Weigel failed to note that Ward Connerly is black and that his initiatives have won in blue states full of working class whites such as Michigan. He also forgot that Barletta not only received over 7% more of the vote than McCain did in his district; but in—as far as I know—an unprecedented event, the Democratic Party of Hazleton gave him the nomination in a landslide as a write-in candidate. But anyone who suggests that you can win working class white Democrats by opposing affirmative action and illegal immigration is a “white nationalist” to Weigel.

So I was naturally surprised to see Weigel write an excellent piece about how Republicans can win by appealing to white voters turned off by our “post racial” presidents racial politics after Gatesgate, exactly what Steve Sailer argued for in VDARE. Weigel points to Obama’ rapidly falling approval ratings among white voters in response to his Racial policies. He quotes GOP Strategist George Fletcher, “He got really close to losing the image he has as a post-racial president. For a few days, the question for a lot of people became, “Wait a minute. Is he the president of the United States? Or is he just the president of minorities?”[GOP Sees Opportunity With White Voters After Gates Saga, August 7, 2009]

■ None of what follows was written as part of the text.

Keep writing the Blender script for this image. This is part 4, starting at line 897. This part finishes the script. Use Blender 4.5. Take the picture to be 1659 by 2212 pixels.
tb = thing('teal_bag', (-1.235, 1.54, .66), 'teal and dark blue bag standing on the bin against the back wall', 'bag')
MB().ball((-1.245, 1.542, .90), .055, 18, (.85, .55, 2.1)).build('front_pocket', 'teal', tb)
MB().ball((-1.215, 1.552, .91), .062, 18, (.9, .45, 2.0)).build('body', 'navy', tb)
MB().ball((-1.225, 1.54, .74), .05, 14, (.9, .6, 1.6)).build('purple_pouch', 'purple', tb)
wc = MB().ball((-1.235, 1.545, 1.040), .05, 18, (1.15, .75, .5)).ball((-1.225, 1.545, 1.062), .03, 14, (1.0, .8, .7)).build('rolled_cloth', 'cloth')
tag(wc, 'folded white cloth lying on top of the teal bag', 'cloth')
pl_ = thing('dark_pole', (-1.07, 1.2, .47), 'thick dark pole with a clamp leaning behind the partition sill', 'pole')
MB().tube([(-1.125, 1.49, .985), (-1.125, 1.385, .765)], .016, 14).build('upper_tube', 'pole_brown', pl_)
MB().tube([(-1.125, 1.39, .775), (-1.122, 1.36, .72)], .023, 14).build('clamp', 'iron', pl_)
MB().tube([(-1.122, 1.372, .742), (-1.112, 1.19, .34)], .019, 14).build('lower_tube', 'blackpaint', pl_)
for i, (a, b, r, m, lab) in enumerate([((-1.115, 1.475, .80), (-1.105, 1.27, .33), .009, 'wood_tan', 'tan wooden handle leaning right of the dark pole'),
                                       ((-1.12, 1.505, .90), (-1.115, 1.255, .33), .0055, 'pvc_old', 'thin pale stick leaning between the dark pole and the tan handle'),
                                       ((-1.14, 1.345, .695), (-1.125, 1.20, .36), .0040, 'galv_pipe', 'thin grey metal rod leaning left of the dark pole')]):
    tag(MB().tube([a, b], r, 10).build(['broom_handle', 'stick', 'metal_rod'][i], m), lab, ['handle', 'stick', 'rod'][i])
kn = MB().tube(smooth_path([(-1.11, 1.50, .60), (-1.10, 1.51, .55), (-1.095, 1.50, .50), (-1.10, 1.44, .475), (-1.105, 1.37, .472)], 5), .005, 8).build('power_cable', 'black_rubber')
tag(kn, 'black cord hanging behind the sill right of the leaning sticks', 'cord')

Weigel noted that low turnout among elderly whites and high minority turnout contributed to GOP’ 2008 loss, and now “The problem for Democrats is that the white voters who might sour on the president because, in part, of the race issue are more likely to turn out to vote than the young and black voters who made up his margin of victory in 2008.”

For some reason, Weigel doesn’t call this strategy “white nationalism.” Well neither has VDARE. The Sailer Strategy is just common sense.